Police in Butte County, California say the 56-year-old man who shot and seriously injured two kindergartners at a Christian school this week was prohibited from possessing a firearm and had a documented history of mental illness dating back to his teenage years.
Butte County Sheriff Kory Honea says the man apparently targeted the Feather River School of Seventh-Day Adventists, arriving at the campus in an Uber and posing as a grandfather interested in enrolling a grandchild. Honea says the shooter attended another Seventh-Day Adventists school as a child, and might have had a relative who previously attended Feather River School as well, but the man had also scheduled another appointment at a second Seventh Day Adventist school on Thursday, the day after he attacked the kindergartners.
Butte County District Attorney Michael L. Ramsey says the man had previously written "ruminations" about a mass casualty attack, and the sheriff reported that his writings had also included plans to take “counter-measures” against Feather River, supposedly in response to U.S. involvement in the Middle East.
“That’s a motivation that was in his mind. How it was that he conflated what’s going on in Palestine and Yemen with the Seventh-Day Adventist Church, I can’t speculate. I’m not sure that we’ll ever know that,” Honea said.
After shooting the two kindergartners, the attacker then turned the handgun on himself, and was deceased when the first responding deputies arrived at the school.
Honea says the man used a homebuilt firearm, though its still unclear where he obtained the parts to craft his firearm. California essentially treats unfinished frames and receivers as if they're completed firearms, requiring purchasers to pass a background check before they can take possession of the parts. The would-be killer was a convicted felon and prohibited from lawfully possessing a firearm, but apparently had little problem circumventing California's draconian gun laws.
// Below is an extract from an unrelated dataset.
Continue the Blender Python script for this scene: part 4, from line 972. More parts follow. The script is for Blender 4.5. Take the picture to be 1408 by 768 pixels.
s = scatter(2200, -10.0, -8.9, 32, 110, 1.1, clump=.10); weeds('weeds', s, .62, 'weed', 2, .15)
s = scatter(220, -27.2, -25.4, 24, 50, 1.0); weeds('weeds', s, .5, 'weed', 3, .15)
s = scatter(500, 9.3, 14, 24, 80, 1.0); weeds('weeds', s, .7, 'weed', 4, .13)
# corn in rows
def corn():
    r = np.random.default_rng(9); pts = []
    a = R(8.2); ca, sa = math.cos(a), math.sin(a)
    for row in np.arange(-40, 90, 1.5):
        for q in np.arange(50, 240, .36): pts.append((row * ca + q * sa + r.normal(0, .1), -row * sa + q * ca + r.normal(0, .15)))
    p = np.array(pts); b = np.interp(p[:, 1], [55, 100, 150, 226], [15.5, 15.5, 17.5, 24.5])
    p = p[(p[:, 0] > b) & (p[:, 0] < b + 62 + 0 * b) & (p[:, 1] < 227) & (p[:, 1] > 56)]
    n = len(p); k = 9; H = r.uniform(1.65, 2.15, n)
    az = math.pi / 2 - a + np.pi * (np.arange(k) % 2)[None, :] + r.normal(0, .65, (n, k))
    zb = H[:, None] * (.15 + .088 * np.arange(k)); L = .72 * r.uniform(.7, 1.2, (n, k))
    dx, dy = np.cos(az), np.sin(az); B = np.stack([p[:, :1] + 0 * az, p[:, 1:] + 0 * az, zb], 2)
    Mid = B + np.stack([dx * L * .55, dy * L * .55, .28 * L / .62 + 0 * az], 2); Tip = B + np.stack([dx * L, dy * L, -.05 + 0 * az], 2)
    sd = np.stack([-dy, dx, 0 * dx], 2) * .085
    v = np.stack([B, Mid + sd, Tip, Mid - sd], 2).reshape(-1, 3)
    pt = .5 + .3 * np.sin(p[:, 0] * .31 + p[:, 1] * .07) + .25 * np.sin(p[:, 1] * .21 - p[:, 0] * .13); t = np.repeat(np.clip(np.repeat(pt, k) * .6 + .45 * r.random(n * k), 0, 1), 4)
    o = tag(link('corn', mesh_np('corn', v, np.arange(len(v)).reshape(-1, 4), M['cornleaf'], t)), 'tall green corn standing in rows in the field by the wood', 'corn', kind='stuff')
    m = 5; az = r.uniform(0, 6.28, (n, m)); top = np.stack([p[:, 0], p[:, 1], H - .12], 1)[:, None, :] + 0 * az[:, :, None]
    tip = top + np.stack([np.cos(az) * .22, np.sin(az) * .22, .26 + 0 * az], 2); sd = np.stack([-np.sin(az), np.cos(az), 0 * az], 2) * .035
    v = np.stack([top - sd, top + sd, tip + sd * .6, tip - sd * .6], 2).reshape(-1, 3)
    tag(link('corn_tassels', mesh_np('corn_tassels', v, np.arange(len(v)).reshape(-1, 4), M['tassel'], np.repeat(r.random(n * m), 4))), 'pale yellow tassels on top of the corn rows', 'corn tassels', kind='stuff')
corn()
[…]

In its report on the shooting, the Associated Press noted that the attack at Feather River was "among dozens of school shootings around the U.S. in recent years", which the agency says "have set off fervent gun control debates and frayed the nerves of parents" but "have done little to move the needle on national gun laws."
So what gun law does the AP reporter believe would have been effective at preventing this attack from taking place? As previously mentioned, California requires background checks on incomplete frames and receivers as well as requiring state and federal firearm manufacturer’s licenses in order to lawfully use a 3D printer or CNC machine to manufacture a firearm.
The state also imposes background checks on every ammunition purchase, while prohibiting online ammo sales and bringing ammo purchased out of state back into California.
Additionally, California has an expansive "red flag" law that allows almost anyone to file an Extreme Risk Protection Order petition, though the sheriff hasn't said whether the attacker was ever the subject of an ERPO hearing.